A distributed and energy-efficient KNN for EEG classification with dynamic money-saving policy in heterogeneous clusters

Abstract

AbstractDue to energy consumption’s increasing importance in recent years, energy-time efficiency is a highly relevant objective to address in High-Performance Computing (HPC) systems, where cost significantly impacts the tasks executed. Among these tasks, classification problems are considered due to their great computational complexity, which is sometimes aggravated when processing high-dimensional datasets. In addition, implementing efficient applications for high-performance systems is not an easy task since hardware must be considered to maximize performance, especially on heterogeneous platforms with multi-core CPUs. Thus, this article proposes an efficient distributed K-Nearest Neighbors (KNN) for Electroencephalogram (EEG) classification that uses minimum Redundancy Maximum Relevance (mRMR) as a feature selection technique to reduce the dimensionality of the dataset.
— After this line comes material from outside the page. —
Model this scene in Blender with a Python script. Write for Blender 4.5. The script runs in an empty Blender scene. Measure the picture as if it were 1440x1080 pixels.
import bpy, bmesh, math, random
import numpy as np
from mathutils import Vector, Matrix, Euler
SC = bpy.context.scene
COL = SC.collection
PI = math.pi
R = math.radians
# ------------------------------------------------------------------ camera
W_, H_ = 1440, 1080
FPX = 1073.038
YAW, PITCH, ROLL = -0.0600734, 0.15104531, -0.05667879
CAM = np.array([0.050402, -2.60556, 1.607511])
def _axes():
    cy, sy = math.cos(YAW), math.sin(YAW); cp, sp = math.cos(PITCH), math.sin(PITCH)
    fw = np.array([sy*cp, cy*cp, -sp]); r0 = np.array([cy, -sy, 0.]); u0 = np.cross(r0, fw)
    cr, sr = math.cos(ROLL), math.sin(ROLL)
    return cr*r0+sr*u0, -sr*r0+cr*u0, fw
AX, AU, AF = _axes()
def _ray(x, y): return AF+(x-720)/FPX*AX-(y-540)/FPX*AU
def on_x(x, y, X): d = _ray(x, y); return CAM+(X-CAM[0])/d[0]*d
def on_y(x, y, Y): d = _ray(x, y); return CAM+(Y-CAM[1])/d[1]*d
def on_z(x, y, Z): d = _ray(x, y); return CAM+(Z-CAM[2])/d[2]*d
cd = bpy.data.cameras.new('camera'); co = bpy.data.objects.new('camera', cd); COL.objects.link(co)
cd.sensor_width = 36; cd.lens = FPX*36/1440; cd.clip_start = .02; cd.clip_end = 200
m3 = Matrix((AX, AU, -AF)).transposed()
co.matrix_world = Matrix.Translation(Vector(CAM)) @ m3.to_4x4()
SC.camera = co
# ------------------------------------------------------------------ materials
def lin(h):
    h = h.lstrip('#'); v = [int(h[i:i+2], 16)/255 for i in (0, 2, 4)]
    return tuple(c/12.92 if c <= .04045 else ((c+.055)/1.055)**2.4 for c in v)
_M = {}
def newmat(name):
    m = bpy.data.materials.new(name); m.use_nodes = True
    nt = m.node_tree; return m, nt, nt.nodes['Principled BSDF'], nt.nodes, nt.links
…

The approach implements an energy policy that can stop or resume the execution of the program based on the cost per Megawatt. Since the procedure is based on the master-worker scheme, the performance of three different workload distributions is also analyzed to identify which one is more suitable according to the experimental conditions. The proposed approach outperforms the classification results obtained by previous works that use the same dataset. It achieves a speedup of 74.53 when running on a multi-node heterogeneous cluster, consuming only 13.38% of the energy consumed by the sequential version. Moreover, the results show that financial costs can be reduced when energy policy is activated and the importance of developing efficient methods, proving that energy-aware computing is necessary for sustainable computing.